A task force was formed Wednesday to make the College of Liberal Arts more inclusive by surveying students and crafting diversity and equity action plans, said one of the force’s co-chairs.
Monique Pikus, director of diversity and organizational climate of COLA’s Office of the Dean, created the 13-person task force and will chair the group with Karma Chávez, department chair of Mexican American and Latina/o Studies. The plan will include a one-year deadline and five-year deadline for completing initiatives to improve and broaden equity.
Pikus said she has only been in the directorial position for four months, so she wants to have the input of the COLA community about issues it faces. She said she hopes to get a better understanding of the individual experiences of different identities in COLA.
“My leadership approach is collaboration,” Pikus said. “To be a true leader, you can’t begin with, ‘This is what I want to do.’ I want the free flow of ideas, and the only way to do that is to preserve your own views until everyone has had the opportunity to express themselves and we’ve actually seen the data.”
Pikus enlisted the help of graduate researchers to reach COLA students, faculty and staff through focus groups and surveys, which will be sent out during the spring and summer. She expects to have the reports compiled by the fall so the task force can analyze the results and use them as inspiration for action plans.
History graduate student Christina Villarreal is Pikus’ graduate assistant and is creating the focus group questions. She said the questions aim to understand the experiences of students, faculty and staff, not just their demographics.

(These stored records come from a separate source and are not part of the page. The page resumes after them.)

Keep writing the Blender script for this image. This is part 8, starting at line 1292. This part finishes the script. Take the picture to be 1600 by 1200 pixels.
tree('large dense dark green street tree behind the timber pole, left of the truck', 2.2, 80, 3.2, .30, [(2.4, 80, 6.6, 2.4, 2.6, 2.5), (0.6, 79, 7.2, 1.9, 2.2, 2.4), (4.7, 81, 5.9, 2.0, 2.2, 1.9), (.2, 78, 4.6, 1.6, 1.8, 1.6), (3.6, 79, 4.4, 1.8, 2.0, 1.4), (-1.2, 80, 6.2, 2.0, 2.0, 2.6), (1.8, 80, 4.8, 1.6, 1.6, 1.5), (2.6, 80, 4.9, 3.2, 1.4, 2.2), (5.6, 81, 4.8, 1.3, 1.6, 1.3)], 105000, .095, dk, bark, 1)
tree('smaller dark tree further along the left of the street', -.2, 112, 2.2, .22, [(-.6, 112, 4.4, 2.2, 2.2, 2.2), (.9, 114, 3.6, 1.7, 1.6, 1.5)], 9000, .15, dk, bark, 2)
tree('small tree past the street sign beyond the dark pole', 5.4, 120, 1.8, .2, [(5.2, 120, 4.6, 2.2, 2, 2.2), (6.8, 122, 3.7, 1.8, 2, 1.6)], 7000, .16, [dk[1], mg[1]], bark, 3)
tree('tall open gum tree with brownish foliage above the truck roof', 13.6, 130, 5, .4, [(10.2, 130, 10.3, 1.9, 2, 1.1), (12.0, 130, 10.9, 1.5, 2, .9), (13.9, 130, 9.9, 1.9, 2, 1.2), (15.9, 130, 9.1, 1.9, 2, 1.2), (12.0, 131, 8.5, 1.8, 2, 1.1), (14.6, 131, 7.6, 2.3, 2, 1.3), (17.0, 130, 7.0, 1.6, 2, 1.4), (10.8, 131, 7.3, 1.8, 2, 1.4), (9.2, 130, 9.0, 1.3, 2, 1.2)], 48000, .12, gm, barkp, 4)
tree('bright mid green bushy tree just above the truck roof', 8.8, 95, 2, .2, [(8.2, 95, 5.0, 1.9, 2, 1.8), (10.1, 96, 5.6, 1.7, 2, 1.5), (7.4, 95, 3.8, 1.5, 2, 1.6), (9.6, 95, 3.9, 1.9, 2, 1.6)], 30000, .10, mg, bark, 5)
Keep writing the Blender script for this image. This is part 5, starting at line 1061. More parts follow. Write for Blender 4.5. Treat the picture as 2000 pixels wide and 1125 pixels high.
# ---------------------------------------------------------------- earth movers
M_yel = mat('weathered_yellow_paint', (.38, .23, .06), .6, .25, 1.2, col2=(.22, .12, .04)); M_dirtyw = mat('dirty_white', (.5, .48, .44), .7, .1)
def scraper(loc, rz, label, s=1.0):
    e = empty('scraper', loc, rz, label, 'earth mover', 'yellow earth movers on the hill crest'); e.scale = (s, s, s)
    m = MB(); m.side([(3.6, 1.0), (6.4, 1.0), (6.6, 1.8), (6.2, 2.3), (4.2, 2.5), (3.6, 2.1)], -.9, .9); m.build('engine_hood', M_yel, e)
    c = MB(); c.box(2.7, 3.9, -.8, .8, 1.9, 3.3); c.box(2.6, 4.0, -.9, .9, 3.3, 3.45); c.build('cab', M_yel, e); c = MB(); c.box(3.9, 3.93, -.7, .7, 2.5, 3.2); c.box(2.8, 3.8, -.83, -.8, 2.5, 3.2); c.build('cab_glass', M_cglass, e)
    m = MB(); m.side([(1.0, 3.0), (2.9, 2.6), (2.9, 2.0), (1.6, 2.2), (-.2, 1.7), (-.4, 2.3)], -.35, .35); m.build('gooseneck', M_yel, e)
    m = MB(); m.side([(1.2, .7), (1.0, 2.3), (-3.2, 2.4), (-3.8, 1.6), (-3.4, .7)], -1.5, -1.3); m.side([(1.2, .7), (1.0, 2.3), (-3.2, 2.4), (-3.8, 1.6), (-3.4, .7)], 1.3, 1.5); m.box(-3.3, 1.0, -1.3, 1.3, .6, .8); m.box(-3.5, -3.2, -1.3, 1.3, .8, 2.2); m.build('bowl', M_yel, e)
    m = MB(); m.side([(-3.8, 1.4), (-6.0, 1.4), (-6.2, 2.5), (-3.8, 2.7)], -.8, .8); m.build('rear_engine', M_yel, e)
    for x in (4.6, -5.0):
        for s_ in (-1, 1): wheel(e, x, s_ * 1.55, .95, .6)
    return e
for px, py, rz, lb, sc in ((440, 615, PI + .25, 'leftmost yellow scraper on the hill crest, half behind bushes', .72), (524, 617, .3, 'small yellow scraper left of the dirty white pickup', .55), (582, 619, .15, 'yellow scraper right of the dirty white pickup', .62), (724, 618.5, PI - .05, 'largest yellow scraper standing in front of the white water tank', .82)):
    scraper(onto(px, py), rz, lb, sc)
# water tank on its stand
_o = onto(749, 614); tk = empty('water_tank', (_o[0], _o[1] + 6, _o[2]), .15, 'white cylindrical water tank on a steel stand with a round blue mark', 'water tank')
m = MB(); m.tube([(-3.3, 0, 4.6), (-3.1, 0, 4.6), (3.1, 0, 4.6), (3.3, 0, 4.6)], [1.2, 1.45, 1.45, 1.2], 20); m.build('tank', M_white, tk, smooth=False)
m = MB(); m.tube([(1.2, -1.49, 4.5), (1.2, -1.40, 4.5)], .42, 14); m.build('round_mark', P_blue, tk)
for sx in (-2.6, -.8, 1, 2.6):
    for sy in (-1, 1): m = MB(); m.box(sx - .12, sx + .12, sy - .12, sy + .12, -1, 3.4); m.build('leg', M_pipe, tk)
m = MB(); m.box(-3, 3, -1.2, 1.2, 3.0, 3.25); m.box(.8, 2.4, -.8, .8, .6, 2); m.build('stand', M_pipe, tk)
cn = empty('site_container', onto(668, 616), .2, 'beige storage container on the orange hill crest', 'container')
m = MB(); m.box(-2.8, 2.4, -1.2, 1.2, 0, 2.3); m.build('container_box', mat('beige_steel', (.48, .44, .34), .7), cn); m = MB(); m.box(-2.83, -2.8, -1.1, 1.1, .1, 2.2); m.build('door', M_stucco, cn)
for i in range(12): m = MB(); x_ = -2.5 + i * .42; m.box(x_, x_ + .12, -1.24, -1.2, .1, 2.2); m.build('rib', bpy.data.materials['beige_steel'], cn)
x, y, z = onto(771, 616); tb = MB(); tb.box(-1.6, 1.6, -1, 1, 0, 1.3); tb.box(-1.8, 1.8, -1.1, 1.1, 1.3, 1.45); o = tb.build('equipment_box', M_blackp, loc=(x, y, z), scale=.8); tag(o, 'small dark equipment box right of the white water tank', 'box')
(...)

“These focus groups will give a better idea of different groups’ experience and perspective on diversity,” Villarreal said. “This will be one big source of data for the plan.”
Aside from Pikus and Chávez, members will self-nominate and be elected April 1. Representatives must include an undergraduate student, two graduate students, three staff members and four tenured and untenured faculty.
History professor Alberto Martínez nominated himself for the task force. He is the chair of the Independent Equity Committee, which published a report in October 2019 about the inequities Hispanic students and faculty face in academia.
Pikus said she hopes the task force might turn into a diversity board. She said she defines diversity broadly to encompass not only race, but also class, age, gender orientation, sexuality, parenting status and socioeconomic background.
“We are not one identity,” Pikus said. “We are multiple identities, and all of those impact our experience on campus. We want to make sure we are welcoming to all the identities.”
English junior DeShawn McKeel said he received the email announcing the creation of the task force and gets other messages from the University about diversity initiatives. He said as long as he has been at UT, he has not seen any results.
“It’s just a ‘for show’ type of thing,” McKeel said. “It’s all an act or the bare minimum to say they are doing something. I know for as long as I have been coming to UT, Black students have only been 4% of the population, and that has not changed at all.”